__To be done__. Your task is to restate the data word for word.

:: Supplied data

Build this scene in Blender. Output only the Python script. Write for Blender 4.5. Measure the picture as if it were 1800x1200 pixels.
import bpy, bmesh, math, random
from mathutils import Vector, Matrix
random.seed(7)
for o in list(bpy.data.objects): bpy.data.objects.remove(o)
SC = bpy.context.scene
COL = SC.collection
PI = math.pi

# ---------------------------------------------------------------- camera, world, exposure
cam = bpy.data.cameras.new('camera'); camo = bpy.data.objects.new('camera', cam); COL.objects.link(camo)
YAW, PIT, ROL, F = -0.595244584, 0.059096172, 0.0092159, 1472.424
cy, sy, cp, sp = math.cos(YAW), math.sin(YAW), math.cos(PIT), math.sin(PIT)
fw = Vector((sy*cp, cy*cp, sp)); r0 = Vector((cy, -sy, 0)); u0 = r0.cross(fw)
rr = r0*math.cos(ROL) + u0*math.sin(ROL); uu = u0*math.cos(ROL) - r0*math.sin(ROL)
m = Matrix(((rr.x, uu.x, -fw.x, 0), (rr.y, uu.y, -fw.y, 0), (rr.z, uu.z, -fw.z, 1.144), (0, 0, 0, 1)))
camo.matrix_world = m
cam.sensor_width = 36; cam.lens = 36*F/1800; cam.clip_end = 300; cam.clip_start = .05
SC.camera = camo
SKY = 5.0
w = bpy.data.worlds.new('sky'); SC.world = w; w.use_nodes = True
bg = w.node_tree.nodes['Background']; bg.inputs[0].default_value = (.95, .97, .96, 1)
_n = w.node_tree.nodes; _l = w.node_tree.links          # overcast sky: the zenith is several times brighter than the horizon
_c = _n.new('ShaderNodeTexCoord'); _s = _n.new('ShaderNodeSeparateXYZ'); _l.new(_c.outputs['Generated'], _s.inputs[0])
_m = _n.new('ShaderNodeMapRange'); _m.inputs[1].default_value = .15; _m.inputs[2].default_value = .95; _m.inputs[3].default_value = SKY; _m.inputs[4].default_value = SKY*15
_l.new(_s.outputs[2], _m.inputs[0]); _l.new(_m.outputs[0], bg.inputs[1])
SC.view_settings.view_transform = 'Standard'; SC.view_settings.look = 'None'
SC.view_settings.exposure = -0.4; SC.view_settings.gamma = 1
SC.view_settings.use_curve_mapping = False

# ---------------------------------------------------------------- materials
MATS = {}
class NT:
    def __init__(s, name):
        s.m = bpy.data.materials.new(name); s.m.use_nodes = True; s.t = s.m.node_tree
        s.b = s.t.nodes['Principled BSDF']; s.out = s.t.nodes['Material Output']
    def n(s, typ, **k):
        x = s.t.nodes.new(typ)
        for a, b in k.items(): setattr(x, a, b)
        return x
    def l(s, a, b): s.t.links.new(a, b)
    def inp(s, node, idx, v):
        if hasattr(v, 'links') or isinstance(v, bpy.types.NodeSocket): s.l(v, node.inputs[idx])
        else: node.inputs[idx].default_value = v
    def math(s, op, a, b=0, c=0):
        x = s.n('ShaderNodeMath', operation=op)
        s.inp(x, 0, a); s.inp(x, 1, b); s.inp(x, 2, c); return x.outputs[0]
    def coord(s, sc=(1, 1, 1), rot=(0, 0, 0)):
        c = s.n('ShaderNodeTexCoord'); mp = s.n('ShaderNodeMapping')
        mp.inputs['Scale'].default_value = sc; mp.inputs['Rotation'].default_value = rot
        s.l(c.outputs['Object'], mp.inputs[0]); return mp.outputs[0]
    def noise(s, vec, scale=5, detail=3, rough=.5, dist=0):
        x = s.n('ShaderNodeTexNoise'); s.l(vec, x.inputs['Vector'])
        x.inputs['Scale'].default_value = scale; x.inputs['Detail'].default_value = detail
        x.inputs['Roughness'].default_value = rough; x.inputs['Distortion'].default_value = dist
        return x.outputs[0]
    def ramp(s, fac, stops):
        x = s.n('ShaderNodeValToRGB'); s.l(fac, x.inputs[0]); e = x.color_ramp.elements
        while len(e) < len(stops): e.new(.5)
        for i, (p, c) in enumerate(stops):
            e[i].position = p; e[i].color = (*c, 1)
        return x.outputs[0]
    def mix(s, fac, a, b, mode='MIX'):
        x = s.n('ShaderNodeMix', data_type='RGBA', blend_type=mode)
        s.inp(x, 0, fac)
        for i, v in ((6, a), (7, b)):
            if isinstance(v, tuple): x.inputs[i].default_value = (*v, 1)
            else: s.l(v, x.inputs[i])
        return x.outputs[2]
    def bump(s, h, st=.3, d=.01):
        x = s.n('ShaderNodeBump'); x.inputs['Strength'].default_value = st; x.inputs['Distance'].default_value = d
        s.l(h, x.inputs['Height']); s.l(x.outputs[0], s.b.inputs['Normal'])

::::

__Written answer__.
Build this scene in Blender. Output only the Python script. Write for Blender 4.5. Measure the picture as if it were 1800x1200 pixels.
import bpy, bmesh, math, random
from mathutils import Vector, Matrix
random.seed(7)
for o in list(bpy.data.objects): bpy.data.objects.remove(o)
SC = bpy.context.scene
COL = SC.collection
PI = math.pi

# ---------------------------------------------------------------- camera, world, exposure
cam = bpy.data.cameras.new('camera'); camo = bpy.data.objects.new('camera', cam); COL.objects.link(camo)
YAW, PIT, ROL, F = -0.595244584, 0.059096172, 0.0092159, 1472.424
cy, sy, cp, sp = math.cos(YAW), math.sin(YAW), math.cos(PIT), math.sin(PIT)
fw = Vector((sy*cp, cy*cp, sp)); r0 = Vector((cy, -sy, 0)); u0 = r0.cross(fw)
rr = r0*math.cos(ROL) + u0*math.sin(ROL); uu = u0*math.cos(ROL) - r0*math.sin(ROL)
m = Matrix(((rr.x, uu.x, -fw.x, 0), (rr.y, uu.y, -fw.y, 0), (rr.z, uu.z, -fw.z, 1.144), (0, 0, 0, 1)))
camo.matrix_world = m
cam.sensor_width = 36; cam.lens = 36*F/1800; cam.clip_end = 300; cam.clip_start = .05
SC.camera = camo
SKY = 5.0
w = bpy.data.worlds.new('sky'); SC.world = w; w.use_nodes = True
bg = w.node_tree.nodes['Background']; bg.inputs[0].default_value = (.95, .97, .96, 1)
_n = w.node_tree.nodes; _l = w.node_tree.links          # overcast sky: the zenith is several times brighter than the horizon
_c = _n.new('ShaderNodeTexCoord'); _s = _n.new('ShaderNodeSeparateXYZ'); _l.new(_c.outputs['Generated'], _s.inputs[0])
_m = _n.new('ShaderNodeMapRange'); _m.inputs[1].default_value = .15; _m.inputs[2].default_value = .95; _m.inputs[3].default_value = SKY; _m.inputs[4].default_value = SKY*15
_l.new(_s.outputs[2], _m.inputs[0]); _l.new(_m.outputs[0], bg.inputs[1])
SC.view_settings.view_transform = 'Standard'; SC.view_settings.look = 'None'
SC.view_settings.exposure = -0.4; SC.view_settings.gamma = 1
SC.view_settings.use_curve_mapping = False

# ---------------------------------------------------------------- materials
MATS = {}
class NT:
    def __init__(s, name):
        s.m = bpy.data.materials.new(name); s.m.use_nodes = True; s.t = s.m.node_tree
        s.b = s.t.nodes['Principled BSDF']; s.out = s.t.nodes['Material Output']
    def n(s, typ, **k):
        x = s.t.nodes.new(typ)
        for a, b in k.items(): setattr(x, a, b)
        return x
    def l(s, a, b): s.t.links.new(a, b)
    def inp(s, node, idx, v):
        if hasattr(v, 'links') or isinstance(v, bpy.types.NodeSocket): s.l(v, node.inputs[idx])
        else: node.inputs[idx].default_value = v
    def math(s, op, a, b=0, c=0):
        x = s.n('ShaderNodeMath', operation=op)
        s.inp(x, 0, a); s.inp(x, 1, b); s.inp(x, 2, c); return x.outputs[0]
    def coord(s, sc=(1, 1, 1), rot=(0, 0, 0)):
        c = s.n('ShaderNodeTexCoord'); mp = s.n('ShaderNodeMapping')
        mp.inputs['Scale'].default_value = sc; mp.inputs['Rotation'].default_value = rot
        s.l(c.outputs['Object'], mp.inputs[0]); return mp.outputs[0]
    def noise(s, vec, scale=5, detail=3, rough=.5, dist=0):
        x = s.n('ShaderNodeTexNoise'); s.l(vec, x.inputs['Vector'])
        x.inputs['Scale'].default_value = scale; x.inputs['Detail'].default_value = detail
        x.inputs['Roughness'].default_value = rough; x.inputs['Distortion'].default_value = dist
        return x.outputs[0]
    def ramp(s, fac, stops):
        x = s.n('ShaderNodeValToRGB'); s.l(fac, x.inputs[0]); e = x.color_ramp.elements
        while len(e) < len(stops): e.new(.5)
        for i, (p, c) in enumerate(stops):
            e[i].position = p; e[i].color = (*c, 1)
        return x.outputs[0]
    def mix(s, fac, a, b, mode='MIX'):
        x = s.n('ShaderNodeMix', data_type='RGBA', blend_type=mode)
        s.inp(x, 0, fac)
        for i, v in ((6, a), (7, b)):
            if isinstance(v, tuple): x.inputs[i].default_value = (*v, 1)
            else: s.l(v, x.inputs[i])
        return x.outputs[2]
    def bump(s, h, st=.3, d=.01):
        x = s.n('ShaderNodeBump'); x.inputs['Strength'].default_value = st; x.inputs['Distance'].default_value = d
        s.l(h, x.inputs['Height']); s.l(x.outputs[0], s.b.inputs['Normal'])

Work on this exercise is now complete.